Information given:

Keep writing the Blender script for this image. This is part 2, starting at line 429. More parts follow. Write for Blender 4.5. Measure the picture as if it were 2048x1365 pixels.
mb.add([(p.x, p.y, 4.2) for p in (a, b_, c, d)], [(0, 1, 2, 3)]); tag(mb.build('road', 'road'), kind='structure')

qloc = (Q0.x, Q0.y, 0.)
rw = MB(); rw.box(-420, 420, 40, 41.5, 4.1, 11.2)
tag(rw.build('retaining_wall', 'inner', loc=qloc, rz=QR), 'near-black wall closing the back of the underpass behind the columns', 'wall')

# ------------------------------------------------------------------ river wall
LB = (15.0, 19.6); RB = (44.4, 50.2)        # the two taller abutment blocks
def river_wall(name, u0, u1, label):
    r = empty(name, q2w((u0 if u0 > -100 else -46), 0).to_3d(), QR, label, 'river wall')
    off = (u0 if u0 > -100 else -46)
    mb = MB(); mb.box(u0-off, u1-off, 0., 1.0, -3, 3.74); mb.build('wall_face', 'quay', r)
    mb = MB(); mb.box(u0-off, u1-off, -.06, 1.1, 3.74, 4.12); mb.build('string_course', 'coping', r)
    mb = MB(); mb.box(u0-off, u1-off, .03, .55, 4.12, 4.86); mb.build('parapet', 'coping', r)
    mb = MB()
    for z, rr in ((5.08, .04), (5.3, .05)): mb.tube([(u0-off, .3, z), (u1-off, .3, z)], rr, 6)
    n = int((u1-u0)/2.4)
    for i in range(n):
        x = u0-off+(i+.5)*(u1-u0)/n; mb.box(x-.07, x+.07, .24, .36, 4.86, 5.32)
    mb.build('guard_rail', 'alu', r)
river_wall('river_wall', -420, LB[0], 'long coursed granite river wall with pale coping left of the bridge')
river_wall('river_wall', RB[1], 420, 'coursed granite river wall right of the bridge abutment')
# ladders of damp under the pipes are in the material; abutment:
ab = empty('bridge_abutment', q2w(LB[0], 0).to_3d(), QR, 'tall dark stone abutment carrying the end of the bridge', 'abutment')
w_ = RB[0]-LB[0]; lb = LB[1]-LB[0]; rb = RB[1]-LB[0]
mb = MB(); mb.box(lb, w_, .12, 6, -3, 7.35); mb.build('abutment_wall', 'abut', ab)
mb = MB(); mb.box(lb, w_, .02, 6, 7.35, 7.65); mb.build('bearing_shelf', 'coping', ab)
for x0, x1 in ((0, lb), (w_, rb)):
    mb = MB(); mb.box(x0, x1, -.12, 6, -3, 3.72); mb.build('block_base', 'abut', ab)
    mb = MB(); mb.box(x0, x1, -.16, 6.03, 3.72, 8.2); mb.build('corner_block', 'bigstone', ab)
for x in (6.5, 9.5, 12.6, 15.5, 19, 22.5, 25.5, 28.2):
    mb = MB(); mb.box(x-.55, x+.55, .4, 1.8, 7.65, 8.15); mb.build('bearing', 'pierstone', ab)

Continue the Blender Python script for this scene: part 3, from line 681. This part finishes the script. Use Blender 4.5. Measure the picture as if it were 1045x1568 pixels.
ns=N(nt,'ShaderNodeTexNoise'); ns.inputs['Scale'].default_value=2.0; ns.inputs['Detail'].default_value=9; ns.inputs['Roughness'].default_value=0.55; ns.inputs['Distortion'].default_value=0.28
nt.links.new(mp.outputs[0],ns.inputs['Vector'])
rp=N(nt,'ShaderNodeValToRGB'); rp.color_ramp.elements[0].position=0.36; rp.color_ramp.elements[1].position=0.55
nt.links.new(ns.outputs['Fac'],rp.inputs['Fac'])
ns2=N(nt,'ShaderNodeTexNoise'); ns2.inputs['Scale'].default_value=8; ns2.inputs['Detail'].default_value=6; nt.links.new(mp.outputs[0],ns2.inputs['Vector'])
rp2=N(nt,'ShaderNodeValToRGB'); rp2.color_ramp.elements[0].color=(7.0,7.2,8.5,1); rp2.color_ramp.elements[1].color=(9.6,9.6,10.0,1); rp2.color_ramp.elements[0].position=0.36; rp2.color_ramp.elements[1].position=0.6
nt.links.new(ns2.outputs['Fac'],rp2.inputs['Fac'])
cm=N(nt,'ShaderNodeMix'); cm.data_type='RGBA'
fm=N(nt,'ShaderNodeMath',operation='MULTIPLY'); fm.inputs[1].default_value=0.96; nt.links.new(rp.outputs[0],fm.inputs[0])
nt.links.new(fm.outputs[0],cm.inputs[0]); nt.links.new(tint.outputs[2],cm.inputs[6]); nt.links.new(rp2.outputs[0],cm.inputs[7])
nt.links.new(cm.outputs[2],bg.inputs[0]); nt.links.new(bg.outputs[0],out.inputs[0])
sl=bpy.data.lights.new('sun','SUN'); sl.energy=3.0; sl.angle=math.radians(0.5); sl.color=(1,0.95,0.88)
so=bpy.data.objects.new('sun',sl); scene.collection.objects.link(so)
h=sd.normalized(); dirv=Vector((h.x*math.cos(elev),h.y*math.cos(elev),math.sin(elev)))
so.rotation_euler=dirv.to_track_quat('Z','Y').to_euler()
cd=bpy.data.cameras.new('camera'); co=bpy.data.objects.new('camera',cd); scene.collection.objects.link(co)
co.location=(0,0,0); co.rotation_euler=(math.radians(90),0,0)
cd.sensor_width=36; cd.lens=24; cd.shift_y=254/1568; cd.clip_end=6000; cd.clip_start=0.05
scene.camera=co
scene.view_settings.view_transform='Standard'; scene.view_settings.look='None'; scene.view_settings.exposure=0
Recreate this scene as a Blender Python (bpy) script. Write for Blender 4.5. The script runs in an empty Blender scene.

To do: From the records, copy every line that has the string "Measure" in it.

Exercise output:
Keep writing the Blender script for this image. This is part 2, starting at line 429. More parts follow. Write for Blender 4.5. Measure the picture as if it were 2048x1365 pixels.
Continue the Blender Python script for this scene: part 3, from line 681. This part finishes the script. Use Blender 4.5. Measure the picture as if it were 1045x1568 pixels.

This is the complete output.